** Begin Source data **

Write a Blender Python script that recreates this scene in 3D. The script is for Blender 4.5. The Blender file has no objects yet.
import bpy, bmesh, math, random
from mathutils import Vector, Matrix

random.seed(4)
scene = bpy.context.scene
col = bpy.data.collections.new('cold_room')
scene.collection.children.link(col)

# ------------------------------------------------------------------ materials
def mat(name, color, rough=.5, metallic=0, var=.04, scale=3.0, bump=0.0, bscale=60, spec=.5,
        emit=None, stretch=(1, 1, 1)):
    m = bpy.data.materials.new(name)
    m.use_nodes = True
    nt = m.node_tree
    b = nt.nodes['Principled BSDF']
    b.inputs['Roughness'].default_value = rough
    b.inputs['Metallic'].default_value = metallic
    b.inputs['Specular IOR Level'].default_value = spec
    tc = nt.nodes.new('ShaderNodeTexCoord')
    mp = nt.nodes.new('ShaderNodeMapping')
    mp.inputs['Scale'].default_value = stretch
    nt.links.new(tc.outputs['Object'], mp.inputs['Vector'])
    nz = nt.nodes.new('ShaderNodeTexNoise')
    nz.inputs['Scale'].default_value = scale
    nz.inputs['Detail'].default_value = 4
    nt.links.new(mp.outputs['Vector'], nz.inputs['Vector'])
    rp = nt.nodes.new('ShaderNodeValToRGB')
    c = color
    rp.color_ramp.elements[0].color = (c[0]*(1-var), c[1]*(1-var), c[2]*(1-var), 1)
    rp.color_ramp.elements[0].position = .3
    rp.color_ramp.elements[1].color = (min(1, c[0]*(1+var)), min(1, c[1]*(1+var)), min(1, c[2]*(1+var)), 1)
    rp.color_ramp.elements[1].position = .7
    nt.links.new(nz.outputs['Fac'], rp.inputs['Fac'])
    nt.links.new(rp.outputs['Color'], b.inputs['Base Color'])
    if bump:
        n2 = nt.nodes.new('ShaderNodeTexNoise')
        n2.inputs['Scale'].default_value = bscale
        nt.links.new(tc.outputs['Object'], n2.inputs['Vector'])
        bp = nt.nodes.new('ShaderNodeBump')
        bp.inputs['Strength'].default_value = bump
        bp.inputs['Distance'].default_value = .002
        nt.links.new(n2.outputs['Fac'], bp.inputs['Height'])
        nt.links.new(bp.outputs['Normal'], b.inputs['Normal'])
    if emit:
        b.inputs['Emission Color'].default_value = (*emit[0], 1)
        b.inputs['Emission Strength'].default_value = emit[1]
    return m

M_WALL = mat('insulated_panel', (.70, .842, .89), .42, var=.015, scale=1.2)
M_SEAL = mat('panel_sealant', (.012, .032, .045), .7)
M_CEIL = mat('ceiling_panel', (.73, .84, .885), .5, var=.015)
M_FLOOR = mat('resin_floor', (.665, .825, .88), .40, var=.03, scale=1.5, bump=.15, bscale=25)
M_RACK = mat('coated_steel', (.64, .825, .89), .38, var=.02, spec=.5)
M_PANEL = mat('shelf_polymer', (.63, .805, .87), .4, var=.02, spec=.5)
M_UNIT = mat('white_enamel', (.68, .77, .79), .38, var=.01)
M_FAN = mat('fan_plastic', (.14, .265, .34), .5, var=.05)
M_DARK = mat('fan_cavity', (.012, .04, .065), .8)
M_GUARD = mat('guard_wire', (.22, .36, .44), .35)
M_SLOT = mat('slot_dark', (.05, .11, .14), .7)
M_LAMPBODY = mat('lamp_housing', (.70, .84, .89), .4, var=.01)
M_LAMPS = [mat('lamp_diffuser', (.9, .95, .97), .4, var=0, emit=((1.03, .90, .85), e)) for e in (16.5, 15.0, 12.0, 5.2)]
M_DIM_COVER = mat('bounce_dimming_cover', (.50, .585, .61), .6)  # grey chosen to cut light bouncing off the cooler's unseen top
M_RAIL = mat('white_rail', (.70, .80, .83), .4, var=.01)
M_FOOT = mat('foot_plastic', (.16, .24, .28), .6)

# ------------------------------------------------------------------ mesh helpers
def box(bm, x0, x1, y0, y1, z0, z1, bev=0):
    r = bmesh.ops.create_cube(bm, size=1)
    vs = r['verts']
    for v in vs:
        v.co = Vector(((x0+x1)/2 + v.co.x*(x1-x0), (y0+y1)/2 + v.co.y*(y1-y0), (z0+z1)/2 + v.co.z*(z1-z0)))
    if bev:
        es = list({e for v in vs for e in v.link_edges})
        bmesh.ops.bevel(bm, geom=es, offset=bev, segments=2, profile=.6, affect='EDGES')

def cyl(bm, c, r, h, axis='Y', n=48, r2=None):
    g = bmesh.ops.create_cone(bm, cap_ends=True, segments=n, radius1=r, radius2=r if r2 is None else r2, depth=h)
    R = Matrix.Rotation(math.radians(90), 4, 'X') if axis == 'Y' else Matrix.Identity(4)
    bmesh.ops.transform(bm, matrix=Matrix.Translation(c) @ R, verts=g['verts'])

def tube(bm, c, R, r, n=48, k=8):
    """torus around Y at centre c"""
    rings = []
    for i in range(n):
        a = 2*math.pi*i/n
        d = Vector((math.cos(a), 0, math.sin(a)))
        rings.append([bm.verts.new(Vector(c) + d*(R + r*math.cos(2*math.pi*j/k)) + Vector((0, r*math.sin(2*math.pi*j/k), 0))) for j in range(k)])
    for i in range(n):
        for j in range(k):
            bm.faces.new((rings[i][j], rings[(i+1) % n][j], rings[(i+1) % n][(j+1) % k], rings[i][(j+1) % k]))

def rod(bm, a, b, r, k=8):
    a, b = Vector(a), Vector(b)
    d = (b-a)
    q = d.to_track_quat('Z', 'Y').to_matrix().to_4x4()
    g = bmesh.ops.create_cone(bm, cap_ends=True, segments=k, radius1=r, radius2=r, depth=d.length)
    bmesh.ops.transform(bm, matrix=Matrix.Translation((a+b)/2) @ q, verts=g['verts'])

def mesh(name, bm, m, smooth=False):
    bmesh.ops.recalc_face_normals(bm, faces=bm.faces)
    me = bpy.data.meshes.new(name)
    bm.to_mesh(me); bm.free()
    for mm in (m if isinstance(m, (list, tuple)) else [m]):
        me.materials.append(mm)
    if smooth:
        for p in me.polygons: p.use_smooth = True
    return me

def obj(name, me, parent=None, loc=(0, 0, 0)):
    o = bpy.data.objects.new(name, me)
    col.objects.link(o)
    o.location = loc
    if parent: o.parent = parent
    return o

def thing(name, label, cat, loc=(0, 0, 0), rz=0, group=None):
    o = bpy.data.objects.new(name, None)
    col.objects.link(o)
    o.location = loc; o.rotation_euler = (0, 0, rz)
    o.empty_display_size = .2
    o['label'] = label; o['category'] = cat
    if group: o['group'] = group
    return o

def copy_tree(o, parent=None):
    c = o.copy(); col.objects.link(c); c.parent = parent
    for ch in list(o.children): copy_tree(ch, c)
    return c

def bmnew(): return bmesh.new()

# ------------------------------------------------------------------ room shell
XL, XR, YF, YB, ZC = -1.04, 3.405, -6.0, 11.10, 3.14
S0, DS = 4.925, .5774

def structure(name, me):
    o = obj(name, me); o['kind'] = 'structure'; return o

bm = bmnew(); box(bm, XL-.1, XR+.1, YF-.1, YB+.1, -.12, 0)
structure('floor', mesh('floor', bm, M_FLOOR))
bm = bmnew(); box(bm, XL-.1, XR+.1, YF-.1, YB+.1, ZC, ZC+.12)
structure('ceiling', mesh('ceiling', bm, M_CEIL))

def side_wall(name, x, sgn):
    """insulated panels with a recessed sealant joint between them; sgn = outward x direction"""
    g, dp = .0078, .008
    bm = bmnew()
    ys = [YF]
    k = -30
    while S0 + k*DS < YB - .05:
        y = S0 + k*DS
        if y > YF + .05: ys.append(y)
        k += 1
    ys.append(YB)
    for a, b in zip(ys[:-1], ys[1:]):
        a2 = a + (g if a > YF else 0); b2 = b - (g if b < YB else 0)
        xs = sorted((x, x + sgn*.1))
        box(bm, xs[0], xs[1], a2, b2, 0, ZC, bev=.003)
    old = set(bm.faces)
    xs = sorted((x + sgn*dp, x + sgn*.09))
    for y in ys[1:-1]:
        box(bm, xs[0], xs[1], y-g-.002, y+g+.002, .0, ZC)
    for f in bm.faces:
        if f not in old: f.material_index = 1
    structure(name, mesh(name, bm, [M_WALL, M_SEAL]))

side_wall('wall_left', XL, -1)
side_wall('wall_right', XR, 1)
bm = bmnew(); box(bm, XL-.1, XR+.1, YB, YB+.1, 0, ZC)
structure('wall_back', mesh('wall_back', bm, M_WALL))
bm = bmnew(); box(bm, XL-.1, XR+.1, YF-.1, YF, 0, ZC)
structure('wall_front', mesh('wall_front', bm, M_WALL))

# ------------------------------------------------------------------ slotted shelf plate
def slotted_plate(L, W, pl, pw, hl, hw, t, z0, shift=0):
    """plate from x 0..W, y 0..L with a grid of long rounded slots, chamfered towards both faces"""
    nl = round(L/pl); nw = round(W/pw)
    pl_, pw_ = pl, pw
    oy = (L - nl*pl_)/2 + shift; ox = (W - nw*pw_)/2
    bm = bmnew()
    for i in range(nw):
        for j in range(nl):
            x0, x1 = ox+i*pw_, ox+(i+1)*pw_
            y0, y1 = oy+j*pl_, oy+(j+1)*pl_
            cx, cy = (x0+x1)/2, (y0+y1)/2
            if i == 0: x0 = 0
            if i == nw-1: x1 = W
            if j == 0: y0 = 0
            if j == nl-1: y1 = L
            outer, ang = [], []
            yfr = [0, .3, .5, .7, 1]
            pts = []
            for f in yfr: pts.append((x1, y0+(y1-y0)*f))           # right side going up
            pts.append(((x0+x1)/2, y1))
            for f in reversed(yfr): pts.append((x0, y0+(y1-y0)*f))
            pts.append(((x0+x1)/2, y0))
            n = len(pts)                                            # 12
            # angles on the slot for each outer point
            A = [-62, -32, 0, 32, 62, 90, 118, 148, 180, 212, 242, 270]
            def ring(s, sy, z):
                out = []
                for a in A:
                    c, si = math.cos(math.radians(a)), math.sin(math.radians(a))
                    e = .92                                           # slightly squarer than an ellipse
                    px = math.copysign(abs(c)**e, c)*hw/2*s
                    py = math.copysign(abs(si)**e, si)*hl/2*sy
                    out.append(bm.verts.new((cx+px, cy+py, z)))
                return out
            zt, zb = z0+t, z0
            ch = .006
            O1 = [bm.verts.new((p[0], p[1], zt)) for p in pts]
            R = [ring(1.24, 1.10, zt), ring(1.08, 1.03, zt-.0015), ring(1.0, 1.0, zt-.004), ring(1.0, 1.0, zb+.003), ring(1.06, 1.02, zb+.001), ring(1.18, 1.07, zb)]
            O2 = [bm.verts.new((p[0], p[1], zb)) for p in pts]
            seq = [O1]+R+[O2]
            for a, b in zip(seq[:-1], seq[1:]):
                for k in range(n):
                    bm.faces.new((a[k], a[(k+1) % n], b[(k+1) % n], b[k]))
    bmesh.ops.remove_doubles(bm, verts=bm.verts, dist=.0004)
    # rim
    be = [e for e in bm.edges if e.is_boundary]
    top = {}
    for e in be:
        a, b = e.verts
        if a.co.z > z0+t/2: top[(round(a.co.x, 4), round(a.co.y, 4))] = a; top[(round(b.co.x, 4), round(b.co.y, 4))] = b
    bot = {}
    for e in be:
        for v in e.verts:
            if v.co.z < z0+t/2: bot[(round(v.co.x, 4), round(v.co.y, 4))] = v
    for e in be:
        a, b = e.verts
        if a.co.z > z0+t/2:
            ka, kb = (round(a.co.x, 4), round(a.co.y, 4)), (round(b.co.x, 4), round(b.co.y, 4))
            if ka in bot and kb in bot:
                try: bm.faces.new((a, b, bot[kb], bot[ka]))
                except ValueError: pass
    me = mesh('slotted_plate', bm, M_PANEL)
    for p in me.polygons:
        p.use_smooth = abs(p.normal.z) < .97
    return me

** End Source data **

◆ Required task
Print the listing above from its first line through the line with "scene.collection.children.link(col)", and stop there.

◆ Solution below
Write a Blender Python script that recreates this scene in 3D. The script is for Blender 4.5. The Blender file has no objects yet.
import bpy, bmesh, math, random
from mathutils import Vector, Matrix

random.seed(4)
scene = bpy.context.scene
col = bpy.data.collections.new('cold_room')
scene.collection.children.link(col)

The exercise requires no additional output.